A ‘neighbour from hell’ has been slapped with an ASBO banning her from playing loud music after she tormented her neighbours with X Factor judge Cheryl Cole songs.
Stephanie Clark, 33, played the the star’s songs so loud her neighbour was forced to sleep in his car.
She ignored a Noise Abatement Notice and continued to play songs including ‘Fight For This Love’ after her stereo was confiscated.
Noise abatement officers said it was one of the loudest cases they had come across.
Clark, of Dogsthorpe, Peterborough, has now been handed an interim CRASBO – a criminal ASBO banning her from playing loud music.
Christine Graham, manager of the Safer Peterborough Partnership, said: ”After visiting the property, council officers determined that it was loud enough to disturb Mr Reed.
”The officer could hear the words of ‘Fight For This Love’ coming through the walls and drowning out the television.
”The message we want to get out is that if people tell us what is happening and give evidence then we can do something to put a stop to anti-social behaviour.”
Clark moved onto the Peterborough estate in June and immediately angered neighbours by playing Cheryl Cole anthems at an ‘unbearable’ level.
She was handed a Noise Abatement Notice on August 18 following several complaints of excessive noise.
But Clark tore up the notice in front of a council officer, who returned on September 10 and seized her stereo.
Later that very afternoon she threw a huge party and continued to blast out the X Factor judges’ recent hit Fight for This Love.
Neighbour Gary Reed, 33, was forced to seek refuge by sleeping in his car or at hotels to get away from the ear-splitting noise.
And on Tuesday she appeared at Peterborough Magistrate’s Court, where she was given an interim CRASBO.
Prosecutor Colin Myles said Mr Reed had lived in his flat peacefully for 25 years until Clark moved in in the summer.
He added that Mr Reed had lost his job as a delivery driver due to a lack of sleep caused by Clark’s deafening music.
Mr Myles said: ”He was left feeling tearful and depressed.
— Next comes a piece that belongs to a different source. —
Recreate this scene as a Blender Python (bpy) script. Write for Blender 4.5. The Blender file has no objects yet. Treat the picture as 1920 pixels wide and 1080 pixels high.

She made life hell and now he is selling up and moving.”
Clark told magistrates that playing music was her way of coping and claimed her dyslexia meant she had been unable to understand the Noise Abatement Notice.
She said: ”When I get upset about problems I put my music on to calm down.”
Clark pleaded guilty to to failing to comply with a Noise Abatement Order and was handed an interim CRASBO banning her form playing music at a level to distress neighbours.
The order also prevents her from banging on neighbouring walls and using abusing language to council officers, Cross Keys Homes or Gary Reed.
She was also ordered to pay a £150 fine, £100 costs and £15 victim surcharge and will appear at Peterborough Magistrates Court for a full CRASBO hearing in January.